The California roll, invested by a Japanese chef in CA, is a staple in Japan.
I cannot imagine nori going with fried egg or bacon, or bacon to going with sushi rice.
Wrote an earlier post, had recipe suggestions, met a 71-y.o. leukaemia survivor, more interesting than posting on the 'net, went for a walk in a garden after, was logged out when I tried to preview and post.
There is some time-out problem with posting from Opera Mini, it goes tits-up (I think that is the English) in a certain time.
Lovely presentation from post-pub nosh, I will try to send the recipe suggestions later, but nori on a fried egg, and fried bacon riding on oshizushi, I cannot imagind the flavour combo working. Too salty, to start.

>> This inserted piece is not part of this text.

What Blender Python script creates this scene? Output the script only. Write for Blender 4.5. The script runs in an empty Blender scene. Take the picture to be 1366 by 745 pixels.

I must be doing other things now.
I'm sorry, but that limp, greasy substance you laughingly called bacon is sickening. Real bacon is fried (even deep fried) or even microwaved until it is a dark reddish brown color, and cannot be bent without breaking. Only then is it worthy of the name bacon.
British cuisine. Fagh.
"I'm sorry, but that limp, greasy substance you laughingly called bacon is sickening. Real bacon is fried (even deep fried) or even microwaved until it is a dark reddish brown color, and cannot be bent without breaking."
Sounds ghastly.
"Only then is it worthy of the name bacon."
You should head to Kirkby Lonsdale in the UK and try a Bacon Butty from the outfit at Devils Bridge if you want to learn what real Bacon tastes like. The slimy water infested stuff turned into jerky that you're talking about doesn't qualify.
"British cuisine. Fagh."
Choking an your wood disguised as bacon ?
"I take it you don't ride a Harley"
You'd be guessing right, that said I don't have anything against Harleys aside from the fact many owners/riders willfully derive their joy at the expense of wrecking other people's enjoyment of peace & quiet.